Tuesday, October 13, 2009

Inside the box




I realize I'm a little overdue on elaborating on the piece itself, but I've been busy trying to organize the shoot and am focusing all my energies there.

I can summarize the work as a loose narrative depicting a character’s memory of a group of children running trough fields, carefree and playful.  The children happen upon something shocking, something terrible, and they flee in terror.  The piece is experienced from a first-person point-of-view, as the character becomes trapped in the moment, lost in memory.

In my work, I constantly return to memory as focal point.  I am fascinated with how memory is created, and how it evolves over time. I am especially interested here on the point of contact: the moment of creation of memory. In this piece, I focus my attention on the mechanics of perception and how this sensory information gets processed into memory. 

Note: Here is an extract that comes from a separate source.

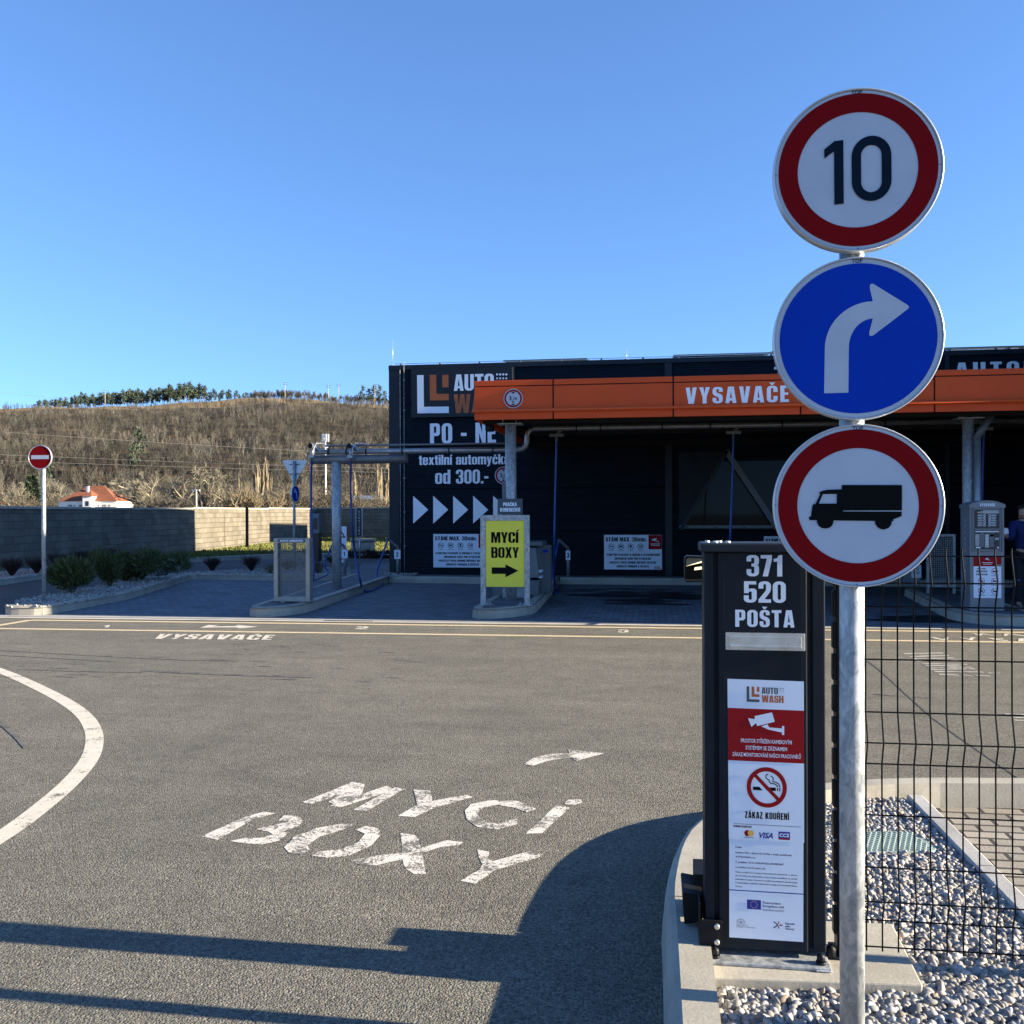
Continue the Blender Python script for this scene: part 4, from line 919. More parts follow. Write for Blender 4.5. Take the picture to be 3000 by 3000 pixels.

Our existence is mediated moment by moment by what information we input and how that information is processed.  These two factors dictate the form and importance of the resulting memory, or lack thereof. In moments of primal emotion, physical sensations, the inputs, are pushed, even forced directly into memory.  Memory almost always changes over time as our perception shifts or the memory fades, but when created under duress, memory may retain more of its raw emotional and sensorial data. 

In this work, I want to exploit as many environmental inputs in the viewer as possible by using 3D, 2D, surround audio and a first person immersive environment.  I want to play with perception, explore its mechanics and its limits, to see where and how it breaks down. I want to slip the viewer’s perceptual footholds, and in doing so, immerse them in a fictional memory, seared into the main character’s psyche by the brute force of the situation.

A light, cheery story just in time for Halloween!